The previous year was characterized by lower rates, which restrained growth in interest income but allowed for minimal reserve expenses. In 2025, conversely, the sharp rise in the key rate (up to 21%) boosted the interest margin but necessitated increased provisions. Nevertheless, the bank navigated the expensive money period successfully, maintaining profit growth and asset quality. Now, following a decrease in the rate to 18% (July 2025), a slight contraction in margins and relief in debt burdens for borrowers is expected in the second half of the year.
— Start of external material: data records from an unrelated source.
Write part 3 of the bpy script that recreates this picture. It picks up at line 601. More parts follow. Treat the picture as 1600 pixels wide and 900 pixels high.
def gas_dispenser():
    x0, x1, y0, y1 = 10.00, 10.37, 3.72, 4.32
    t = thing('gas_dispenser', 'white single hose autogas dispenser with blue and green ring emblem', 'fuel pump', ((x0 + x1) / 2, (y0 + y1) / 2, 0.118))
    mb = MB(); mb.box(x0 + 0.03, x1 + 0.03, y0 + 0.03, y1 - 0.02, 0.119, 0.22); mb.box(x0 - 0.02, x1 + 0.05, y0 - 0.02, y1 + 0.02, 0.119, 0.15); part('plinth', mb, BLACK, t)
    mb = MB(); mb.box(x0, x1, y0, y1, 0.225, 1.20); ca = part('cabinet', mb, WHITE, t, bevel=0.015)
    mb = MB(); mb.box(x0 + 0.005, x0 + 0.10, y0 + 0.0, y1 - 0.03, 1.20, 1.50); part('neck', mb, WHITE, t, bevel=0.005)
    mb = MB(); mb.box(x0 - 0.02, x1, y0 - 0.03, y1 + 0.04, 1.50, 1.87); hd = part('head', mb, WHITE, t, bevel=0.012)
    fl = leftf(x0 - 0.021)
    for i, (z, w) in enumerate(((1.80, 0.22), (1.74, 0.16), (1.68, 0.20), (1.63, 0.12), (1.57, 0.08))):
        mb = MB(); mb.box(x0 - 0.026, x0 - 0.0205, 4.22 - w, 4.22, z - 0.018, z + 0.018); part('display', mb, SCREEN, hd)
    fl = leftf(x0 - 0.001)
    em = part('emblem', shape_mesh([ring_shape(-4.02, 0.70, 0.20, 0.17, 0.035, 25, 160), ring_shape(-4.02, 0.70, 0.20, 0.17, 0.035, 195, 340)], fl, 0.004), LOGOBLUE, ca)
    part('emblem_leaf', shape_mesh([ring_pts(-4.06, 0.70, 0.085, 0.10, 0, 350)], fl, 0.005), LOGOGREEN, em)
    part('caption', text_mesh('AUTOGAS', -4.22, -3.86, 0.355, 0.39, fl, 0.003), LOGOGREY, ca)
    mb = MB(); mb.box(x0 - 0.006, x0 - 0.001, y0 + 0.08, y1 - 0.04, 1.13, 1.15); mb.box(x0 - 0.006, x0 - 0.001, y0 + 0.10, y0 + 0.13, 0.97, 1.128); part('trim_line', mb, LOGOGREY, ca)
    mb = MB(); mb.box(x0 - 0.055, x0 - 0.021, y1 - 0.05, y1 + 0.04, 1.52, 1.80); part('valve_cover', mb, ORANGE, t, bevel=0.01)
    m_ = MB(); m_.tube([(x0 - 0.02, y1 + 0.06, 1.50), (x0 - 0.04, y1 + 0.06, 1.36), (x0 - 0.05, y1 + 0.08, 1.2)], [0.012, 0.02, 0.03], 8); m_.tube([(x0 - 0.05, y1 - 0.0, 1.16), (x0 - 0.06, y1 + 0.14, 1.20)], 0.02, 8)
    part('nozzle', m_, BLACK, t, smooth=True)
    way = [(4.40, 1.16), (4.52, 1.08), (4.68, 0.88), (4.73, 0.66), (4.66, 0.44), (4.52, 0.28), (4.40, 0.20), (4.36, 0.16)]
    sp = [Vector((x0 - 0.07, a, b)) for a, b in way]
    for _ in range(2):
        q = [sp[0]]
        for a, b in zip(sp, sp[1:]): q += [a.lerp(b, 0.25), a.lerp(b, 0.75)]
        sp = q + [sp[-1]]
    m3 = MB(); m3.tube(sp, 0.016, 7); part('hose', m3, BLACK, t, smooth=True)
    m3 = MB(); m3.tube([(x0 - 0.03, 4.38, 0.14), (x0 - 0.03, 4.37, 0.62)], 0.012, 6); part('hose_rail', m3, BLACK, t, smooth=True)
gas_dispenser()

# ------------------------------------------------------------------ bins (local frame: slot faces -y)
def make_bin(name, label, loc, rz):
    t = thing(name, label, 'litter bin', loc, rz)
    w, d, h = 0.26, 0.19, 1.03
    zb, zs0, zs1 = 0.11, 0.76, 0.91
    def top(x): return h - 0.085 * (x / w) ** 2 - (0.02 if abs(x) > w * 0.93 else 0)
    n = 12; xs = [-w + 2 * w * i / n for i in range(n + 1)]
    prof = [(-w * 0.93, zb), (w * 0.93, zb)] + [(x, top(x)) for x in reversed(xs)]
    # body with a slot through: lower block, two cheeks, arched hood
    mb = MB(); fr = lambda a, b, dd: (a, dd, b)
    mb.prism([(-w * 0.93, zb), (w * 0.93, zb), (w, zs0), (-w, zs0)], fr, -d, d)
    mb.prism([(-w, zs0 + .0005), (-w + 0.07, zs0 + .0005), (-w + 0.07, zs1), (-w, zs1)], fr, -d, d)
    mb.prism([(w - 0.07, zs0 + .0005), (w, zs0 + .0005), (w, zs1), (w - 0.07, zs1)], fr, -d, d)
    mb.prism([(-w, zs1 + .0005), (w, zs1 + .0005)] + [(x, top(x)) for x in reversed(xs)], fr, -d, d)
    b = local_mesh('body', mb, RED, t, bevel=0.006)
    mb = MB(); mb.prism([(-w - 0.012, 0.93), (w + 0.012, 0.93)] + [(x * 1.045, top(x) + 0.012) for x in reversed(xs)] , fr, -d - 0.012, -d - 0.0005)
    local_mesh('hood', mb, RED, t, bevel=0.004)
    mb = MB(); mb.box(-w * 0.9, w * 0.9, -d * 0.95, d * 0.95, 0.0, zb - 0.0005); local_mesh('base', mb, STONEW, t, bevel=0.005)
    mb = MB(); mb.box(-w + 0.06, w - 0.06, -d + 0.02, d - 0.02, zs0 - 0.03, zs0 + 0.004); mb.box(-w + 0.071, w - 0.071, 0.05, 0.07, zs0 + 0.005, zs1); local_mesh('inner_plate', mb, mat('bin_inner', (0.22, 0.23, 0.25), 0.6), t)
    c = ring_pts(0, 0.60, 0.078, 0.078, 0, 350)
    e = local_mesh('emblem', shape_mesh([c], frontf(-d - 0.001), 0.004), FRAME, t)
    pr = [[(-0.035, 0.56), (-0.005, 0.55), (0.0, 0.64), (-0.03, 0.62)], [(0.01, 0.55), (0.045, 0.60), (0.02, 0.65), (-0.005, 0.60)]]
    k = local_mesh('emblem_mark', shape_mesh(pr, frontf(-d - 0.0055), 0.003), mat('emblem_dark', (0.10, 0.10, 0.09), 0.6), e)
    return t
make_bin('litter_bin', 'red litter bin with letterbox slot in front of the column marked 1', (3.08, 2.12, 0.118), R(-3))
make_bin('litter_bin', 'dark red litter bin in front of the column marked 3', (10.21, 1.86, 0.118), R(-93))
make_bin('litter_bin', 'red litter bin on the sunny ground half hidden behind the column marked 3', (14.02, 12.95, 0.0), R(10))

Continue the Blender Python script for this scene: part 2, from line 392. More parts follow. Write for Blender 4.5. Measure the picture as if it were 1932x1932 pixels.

The outlook for 2H2025 appears balanced overall. On one hand, a gradual easing of monetary policy may lead to moderate growth in interest income. On the other hand, lower rates could stimulate demand for loans and reduce pressure on borrowers, positively impacting asset quality and allowing for a reduction in reserve expenses. Bank management expects that the return on equity for the year will surpass 22%, assuming current trends and stable external conditions persist – in this case, 2025 could conclude for Sber with a new record profit.

Conclusion for Investors

The financial results for the first half of 2025 reaffirm that Sber remains one of the most resilient and profitable financial organizations in the region. Moderate profit growth is accompanied by very high returns on equity and generous dividends, making investments in the bank reliable and profitable: investors receive both capital appreciation and a stable stream of dividends. Undoubtedly, risks remain – including changes in the regulatory environment or new economic shocks – but Sber's current resilience and efficiency provide grounds to expect successful fulfillment of its forecasts.